Meta-heuristic optimization-based robust H∞ controller design for active suspension systems subject to actuator saturation

• Published in: Alexandria engineering journal Vol. 105; pp. 523 - 537
• Main Authors: Kim, Yeongjae, Kim, Myoung-Woo, Kanno, Masaaki, Kim, Tae-Hyoung
• Format: Journal Article
• Language: English
• Published: Elsevier B.V 01.10.2024; Elsevier
• Subjects: Active suspension systems; Actuator saturation; Bilinear matrix inequality; H∞control; Meta-heuristic algorithm; Output feedback; State feedback; State feedback; Meta-heuristic algorithm; H∞control; Active suspension systems; Output feedback; Actuator saturation; Bilinear matrix inequality
• ISSN: 1110-0168
• DOI: 10.1016/j.aej.2024.08.032

This study focuses on designing robust H∞ controllers to mitigate actuator saturation-related issues of active suspension systems. Two design methods are presented: one utilizing full-state feedback and the other relying on measurable output feedback. The H∞ state-feedback control incorporates actuator saturation directly into the design, representing the control input with the saturation function in the state-space model. The resulting optimization-based design problem, derived from theoretical stability analyses, poses a non-convex NP-hard problem under bilinear matrix inequality (BMI) constraints. To address this challenge, the study proposes a meta-heuristic optimization-based technique, providing a straightforward yet effective method to manage the BMI problem.

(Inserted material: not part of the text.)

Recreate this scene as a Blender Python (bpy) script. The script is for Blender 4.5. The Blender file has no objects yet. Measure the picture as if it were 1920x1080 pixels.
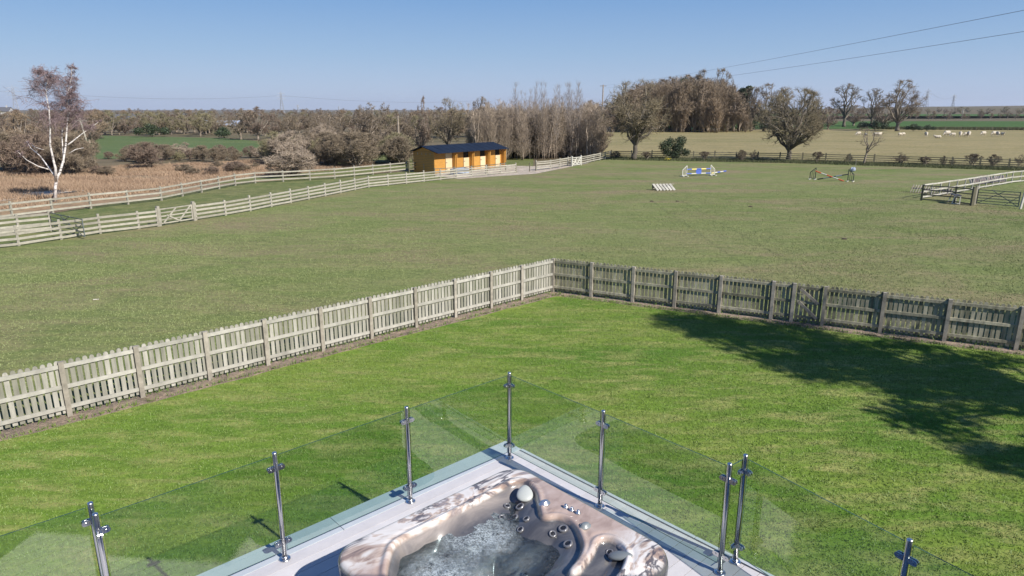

The scope extends to practical implementation considerations, where suspension systems may only utilize measurable output variables. The H∞ static output-feedback control case is explored by extending the design of a full-order state-feedback controller. Despite the BMI-related challenges entailed in this scenario, the proposed meta-heuristic optimization-based design technique demonstrates flexibility in managing BMI conditions, thus eliminating the need to modify the controller design methodology. A noteworthy contribution of this study is its consistent application of the same meta-heuristic optimization-based technique for designing both H∞ state-feedback and static output-feedback controllers. Experimental results validate the effectiveness of the proposed robust H∞ control strategies.